Rudy Rooster, who produces Softballin', is trying to keep up with demand for new shows featuring strippers baring all. "I have a whole bunch of girls," he promises.

Yet forces of darkness are plotting. Akron councilmen Michael Williams and Dan Horrigan sent a copy of Henderson's show to the city law department. Williams, however, seems to realize that pulling blowjobs from public access is "a double-edged sword." If the city tries to pull the plug, all shows will have to go, including church broadcasts. "It's either all or nothing," Williams says.
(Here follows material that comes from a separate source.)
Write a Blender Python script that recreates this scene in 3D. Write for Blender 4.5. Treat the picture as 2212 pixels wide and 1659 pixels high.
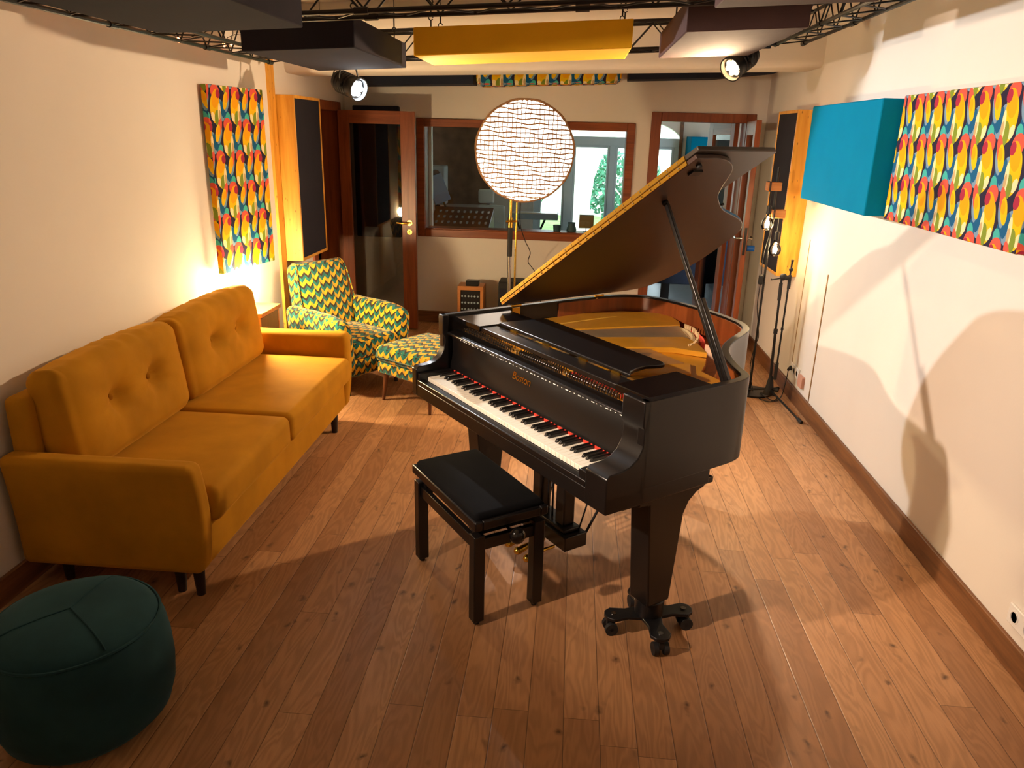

So support porn and keep a preacher on TV. It's the Christian thing to do.

Small union, big fight
The International Alliance of Theatrical Stage Employees Local 160 is an awfully long name for a teeny union with only 18 members. But it carries a big bite.

A third of its members were laid off in April by Jon Forman, owner of Cleveland Cinemas. The company owns the Cedar Lee and manages theaters at several locations, including Tower City, Shaker Square, and Chagrin Cinemas. Firing unionized projectionists allowed Forman to stop paying health benefits, and he cut wages from $15 an hour to between $7 and $10, says union business agent John Galinac. (Forman isn't talking.)

But seven months later, the union refuses to lie down. Last week, 40 people protested outside the Cedar Lee -- including state Representative Tom Patton of Strongsville, the only Republican leader in Ohio who also carries a union card. (He's been a member of the ticket-sales union for 23 years.) "They're a sister local in our same international," says Patton. "I wanted to come down and do my part."

You know you're in trouble when even Republicans are protesting. Jobs With Justice is planning even bigger demonstrations, which can't help the Cedar Lee, whose wine-and-brie clientele isn't fond of crossing pickets. "We're going to continue doing these protests, and we're going to do some phone banking to tell people in the community what's going on," says Cleveland AFL-CIO chief John Ryan.

Terry's in love
When Browns interim coach Terry Robiskie was introduced at a press conference last week, he professed not to be auditioning for the full-time job. He then went on to talk about how he had "fallen in love with" the Browns team, Browns bosses, Browns fans -- anything brown, really -- even UPS drivers. "I have had the opportunity to fall in love with the Dawg Pound, the city of Moreland Hills, the community of Cleveland and the Lerner family," he said. "I have fallen in love, and I love all of it."

All told, he used the word "love" exactly 20 times.

After the conference, a small press chorus broke out a joyous version of "All You Need Is Love." Seriously.

Punch stopped watching Browns games when we discovered Sunday afternoon reruns of Boy Meets World. Even Cory and that prude Topanga score more than Cleveland does. But all that "love" didn't help much against the Patriots. Perhaps "All You Need Is an Offensive Line"?

What's up with that hair?
A day after shooting the final episode of The Apprentice, Carolyn Kepcher, Donald Trump's right-hand woman, arrived in Cleveland to give business advice to aspiring female entrepreneurs. But the most pressing question wasn't about commerce: Can't that rich man buy himself a decent comb-over?

Kepcher, stylish in four-inch stilettos, a pink turtleneck, and madras pants, replied coolly, "I'm his COO, not his barber."